ZEHİRLENMEMESİ İÇİN NELER YAPILDI?
Hurşit Tolon, Öcalan’ın zehirlenmemesi için de her türlü önlemin alındığını belirtti ve ilk kez duyduğumuz şu önlemleri anlattı:
“Bölücü başının yiyeceği yemeklerin kontrolü de vardı. Yiyeceği yemeği getirmek için üç kişilik ekip beraber mutfağa gider. Mutfağın bir nöbetçi astsubayı vardır. Aşçısı, yamağı vardır. Kazanda er ve erbaşlar için de aynı yemek pişiyor. Bütün eratımız, subay, astsubay albay, infaz koruma memurları, Abdullah Öcalan da aynı yemeği yiyor.
KAZAN KARIŞTIRILIR
Timlerden biri görev başındadır. Onların bulunması gereken noktalar vardır. Bir tim de işte o saatte yemek almak ve götürmekle sorumludur. Bunların hepsinin defterde kayıtları, imzaları vardır. 5 kişilik timden bir kişi hasta veya istirahatteyse o tim görev yapmaz, yerine birisi geçmez. Tim, timce yani timin kendisi sorumludur.

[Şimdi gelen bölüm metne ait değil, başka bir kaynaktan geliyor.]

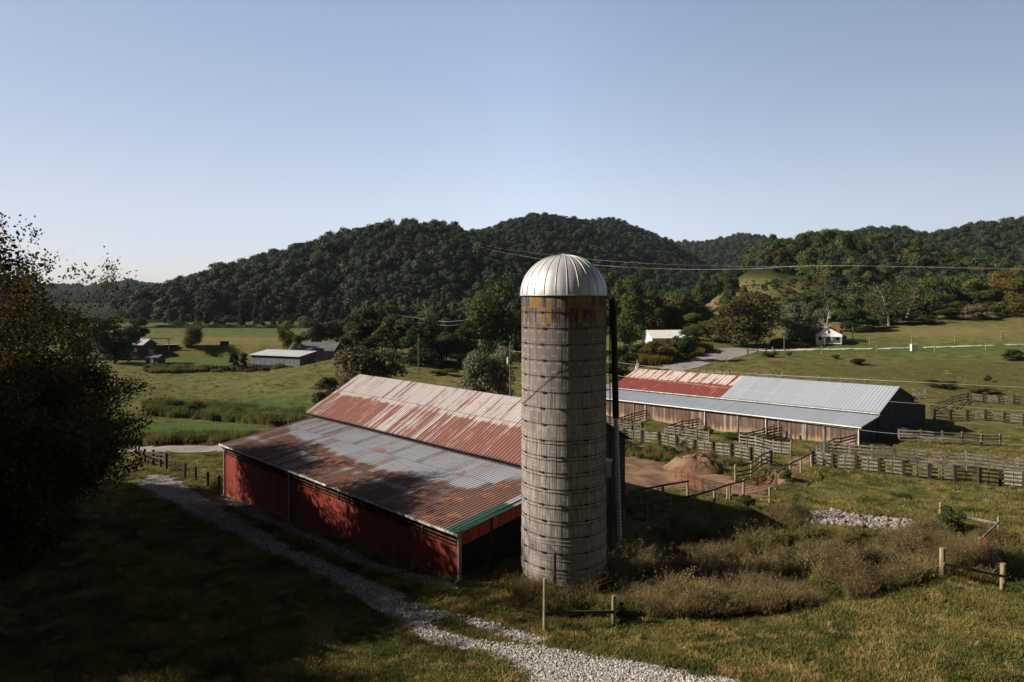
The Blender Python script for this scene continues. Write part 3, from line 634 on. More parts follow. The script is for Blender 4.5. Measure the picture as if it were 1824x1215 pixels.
for k in range(11):
    u = .35+k*(LB-.8)/10; mb = MB(); x, y = b1(u, .40); mb.box((x, y, (ZE-.05+g1(u, .4)-.4)/2), (.16, .16, ZE-.05-g1(u, .4)+.4), math.atan2(U1[1], U1[0]))
    pl(mb.build('wall_post', M['post_tan'] if k == 0 else M['red_board']))
    if k:
        mb = MB(); x, y = b1(u, .27); mb.box((x, y, ZE-.44), (.13, .05, .76), math.atan2(U1[1], U1[0])); pl(mb.build('batten', M['red_board']))
mb = MB()
gpt = [b1v(-.02+(LB+.1)*k/40, -.07, ZE-.05+.010*math.sin(k*1.3)) for k in range(41)]
for a, b in zip(gpt[:-1], gpt[1:]):
    mb.bar(a, b, .012, .12); o_ = Vector((W1[0], W1[1], 0))*.12; mb.bar(a+o_, b+o_, .012, .12); mb.bar(a+o_*.5+Vector((0, 0, -.06)), b+o_*.5+Vector((0, 0, -.06)), .13, .012)
pl(mb.build('gutter', M['dirty_white']))
for u, mt in ((LB-.35, 'dirty_white'), (18.2, 'dirty_white'), (.12, 'galv')):
    mb = MB(); x, y = b1(u, .18); zb = g1(u, .18)
    mb.tube(b1v(u, -.02, ZE-.12), (x, y, ZE-.38), .055); mb.tube((x, y, ZE-.36), (x, y, zb+.12), .055); mb.tube((x, y, zb+.14), b1v(u, -.12, zb+.02), .055)
    pl(mb.build('downspout', M[mt]))
# near end of the lean-to: red band under the roof edge, open below
zr = lambda w: ZE+(ZB-ZE)*w/WB
pl(wallp('gable_band', b1v(.3, .3, 0), b1v(.3, WB, 0), [(t, zr(t*WB)-.06, zr(t*WB)-.85) for t in (0, .5, 1)], .05, M['red_band'], None, U1))
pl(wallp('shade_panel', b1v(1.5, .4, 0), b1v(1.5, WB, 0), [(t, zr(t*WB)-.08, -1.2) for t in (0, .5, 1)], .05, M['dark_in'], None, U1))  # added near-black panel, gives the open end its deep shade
mb = MB(); mb.bar(b1v(.27, .25, ZE-.02), b1v(.27, WB, ZB-.02), .05, .14); pl(mb.build('barge_board', M['red_band']))
for w_ in (2.6, 5.3, 8.0):
    mb = MB(); x, y = b1(.35, w_); mb.box((x, y, zr(w_)/2-.4), (.2, .2, zr(w_)+.8-.2)); pl(mb.build('wall_post', M['post_dark']))
pl(wallp('far_wall', b1v(LB-.3, .3, 0), b1v(LB-.3, WB, 0), [(t, zr(t*WB)-.05, -2.5) for t in (0, .5, 1)], .06, M['red_board'], None, (-U1[0], -U1[1])))
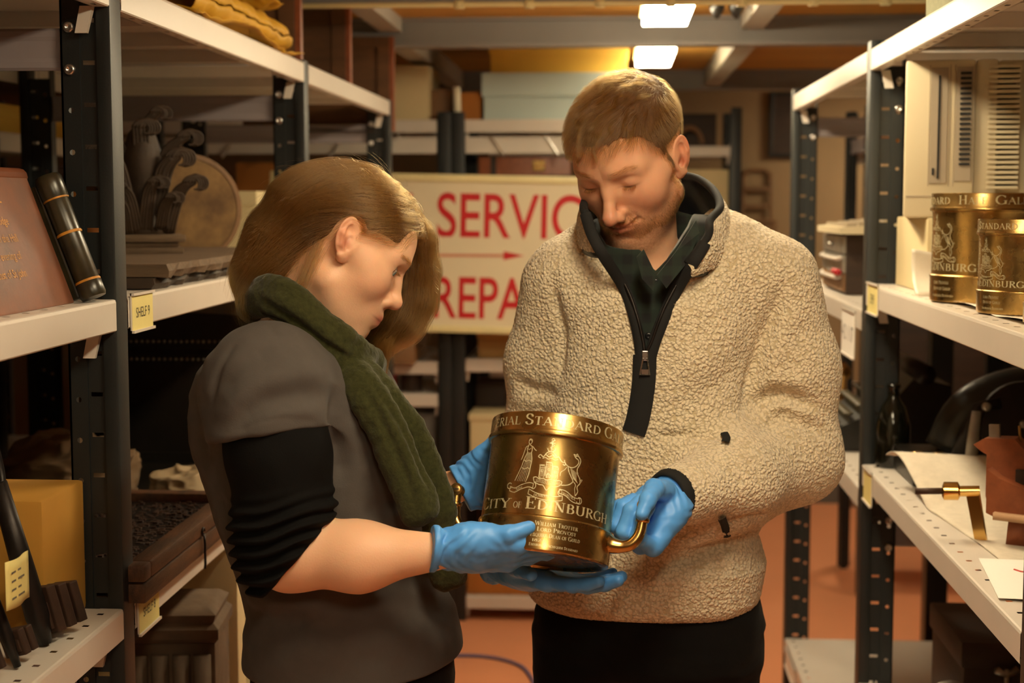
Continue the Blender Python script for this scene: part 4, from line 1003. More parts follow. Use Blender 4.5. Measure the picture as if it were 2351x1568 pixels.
def man_flow(p, t):
    l = ((p-cmH) @ RmH).astype(float); side = np.clip((np.abs(l[:, 0])-.045)/.02, 0, 1)*np.clip((.085-l[:, 2])/.04, 0, 1); back = np.clip((-.06-l[:, 1])/.04, 0, 1)
    sw = .55*vnoise(l, 42, 5)+.75*vnoise(l, 120, 6); top_ = np.stack([-.55+sw+.0*l[:, 0], np.full(len(l), 1.0), np.full(len(l), -.45)+.5*vnoise(l, 55, 8)], 1)
    sd = np.stack([0*l[:, 0], np.full(len(l), .25)+.2*sw, np.full(len(l), -1.)], 1); w = np.maximum(side, back)[:, None]
    return ((top_*(1-w)+sd*w) @ RmH.T.astype(float)).astype(f4)
rt_, rl = pick(mk*(.35+.65*np.clip((qh_l[:, 1]+.1)/.1, 0, 1))*(1+1.5*(mk < .95)*(qh_l[:, 1] > .02)), 17000, 3)
ln = .35+.65*np.clip((rl[:, 2]-.035)/.045, 0, 1)*np.clip((rl[:, 1]+.11)/.06, 0, 1)
def m_hd(p): return smin(m_head(p), m_neck(p), .02)
so = strands('hair_strands', rt_-0, man_flow, m_hd, 8, .0048, 'hair_man', None, .00010, .00003, off=.004, jit=.30, seed=5, lens=ln, nrm_lift=.36)
so.parent = cap_o; so.location = tuple(-MO)
jaw = np.clip((-.060-qh_l[:, 2]+.30*np.minimum(qh_l[:, 1]-.02, 0))/.012, 0, 1)*(qh_l[:, 1] > -.012)*(qh_l[:, 2] > -.128)*(1-blob(qh_l*np.array([1, 1, 1.]), (0, .095, -.0715), (.026, .04, .0075)))
jaw *= 1-.85*np.minimum(1, blob(np.abs(qh_l), (.047, .05, .062), (.018, .03, .016))*1.5)
mous = np.exp(-((qh_l[:, 2]+.0600)/.0050)**2)*(np.abs(qh_l[:, 0]) < .027)*(qh_l[:, 1] > .07)*(np.abs(qh_l[:, 0]) > .002)
sb = np.exp(-((qh_l[:, 1]-.010)/.010)**2)*(qh_l[:, 2] < -.015)*(qh_l[:, 2] > -.07)*(np.abs(qh_l[:, 0]) > .045)
bm_ = np.clip(jaw+.8*mous+.7*sb, 0, 1)*(big(m_head, vh) < .0012)*(np.abs(qh_l[:, 0]) < .0705)
rb, rl = pick(bm_, 5200, 8)
def beard_flow(p, t):
    l = ((p-cmH) @ RmH).astype(float); d = np.stack([np.sign(l[:, 0])*.5, .3+0*l[:, 0], -1+0*l[:, 0]], 1); return (d @ RmH.T).astype(f4)
bo = strands('beard', rb, beard_flow, m_hd, 3, .0013, 'beard_hair', man, .00007, .00003, off=.001, jit=.25, seed=6, nrm_lift=.6); bo.location = tuple(-MO); bo['label'] = 'short ginger beard stubble'
bw = np.exp(-((qh_l[:, 2]-.0195-.003*np.sin((np.abs(qh_l[:, 0])-.01)*60))/.0032)**2)*(np.abs(qh_l[:, 0]) > .015)*(np.abs(qh_l[:, 0]) < .050)*(qh_l[:, 1] > .04)
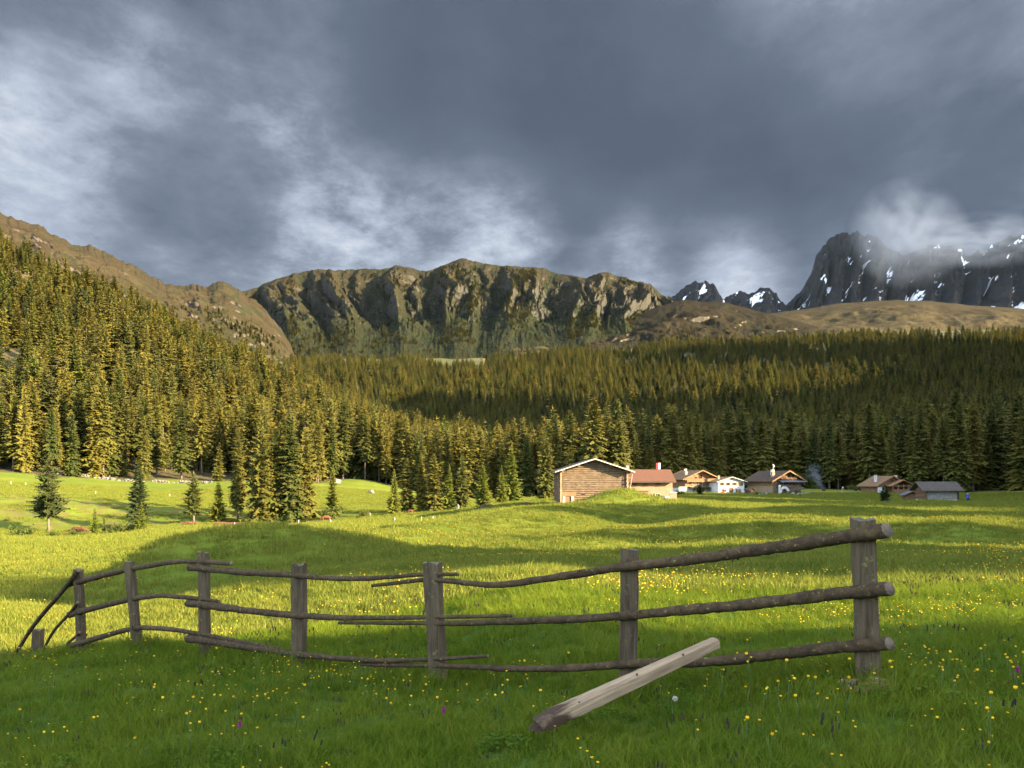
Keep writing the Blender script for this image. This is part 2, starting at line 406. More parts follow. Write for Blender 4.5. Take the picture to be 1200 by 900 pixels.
# left shoulder behind the forest
o, LEFTM = mountain('left_mountain',
    [(-330,190,1500),(-150,215,1500),(0,251,1550),(45,264,1580),(90,285,1620),(130,297,1680),(165,313,1750),(195,330,1850),(216,336,1900),(232,331,1950),(243,335,1980),(262,331,2000),(282,340,2030),(305,358,2070),(330,386,2100),(352,425,2130)],
    [(-330,420,760),(0,400,900),(100,410,1000),(200,420,1150),(262,432,1300),(352,442,1500)], 620, 220, (110, 36), 0.95, 16, seed=1, soft=True)
o.data.materials.append(mountain_mat('left_mountain', (0.0271, 0.0243, 0.0114), (0.0386, 0.0292, 0.0157), (0.0143, 0.0172, 0.0078), (0.1000, 0.0857, 0.0714), rocky=0.10))  # colours lowered: dimming by thin cloud is put into them
# the long ribbed ridge
o, RIDGE = mountain('ridge_mountain',
    [(225,372,2500),(262,350,2560),(292,340,2650),(320,329,2750),(352,319,2800),(400,316,2850),(432,316,2850),(465,311,2900),(500,318,2900),(522,309,2950),(541,303,2950),(560,308,2950),(590,313,2950),(630,313,2950),(660,320,2950),(686,326,2920),(708,319,2900),(730,326,2900),(760,332,2950),(784,349,3050),(800,372,3100)],
    [(225,415,1900),(300,420,2000),(420,422,2050),(520,420,2080),(600,416,2080),(690,408,2080),(800,402,2150)], 1000, 330, (215, 92), 0.85, 14, seed=4, apron=True)
o.data.materials.append(mountain_mat('ridge_mountain', (0.0169, 0.0183, 0.0080), (0.0269, 0.0220, 0.0118), (0.0070, 0.0107, 0.0048), (0.0597, 0.0564, 0.0484), rocky=0.12))  # darkened colours hold the partial cloud shade on the ridge
# dark rounded hill in front of the pass
o, KNOB = mountain('dark_hill',
    [(690,392,2300),(735,376,2350),(770,359,2400),(800,351,2420),(822,353,2420),(850,354,2420),(880,362,2420),(920,373,2400),(980,388,2380),(1010,396,2360)],
    [(690,404,2060),(800,403,2080),(900,402,2080),(1010,402,2080)], 300, 90, (150, 26), 0.8, 4, seed=9, soft=True)
o.data.materials.append(mountain_mat('dark_hill', (0.0197, 0.0158, 0.0085), (0.0170, 0.0137, 0.0079), (0.0105, 0.0112, 0.0066), (0.1310, 0.1114, 0.0852), rocky=0.02))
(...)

Yemek için mutfağa gidildiğinde yemeği almaya gelenlerin özel kapları vardır. O yemek, kabına konmadan önce karıştırılır, kazandan bir kepçe alınır bir tabağa konur. Önce o yemeği pişiren aşçı yer o yemeği. O alınmış kepçeden bir başka tabağa konur, nöbetçi astsubayı da yer. Şimdi yemek kaplarına 3 yemek kabı varsa 3’ü için de aynı işlem yapılır. Sonra, yemekler kaplara konulur, kapatılır, yemekleri aldıklarına dair imzalı belge verirler. Üç kişilik heyet araca biner ve cezaevine getirir.
Son dönemde Ada’ya görevi gereği gidenler, bir zamanlar uygulanan önlemlerin sıkılığının bugün olmadığı izlenimi edinmiş. Aslında benzer durum Güneydoğu’da da var. Terör boşluk kaldırmaz. Aman dikkat!”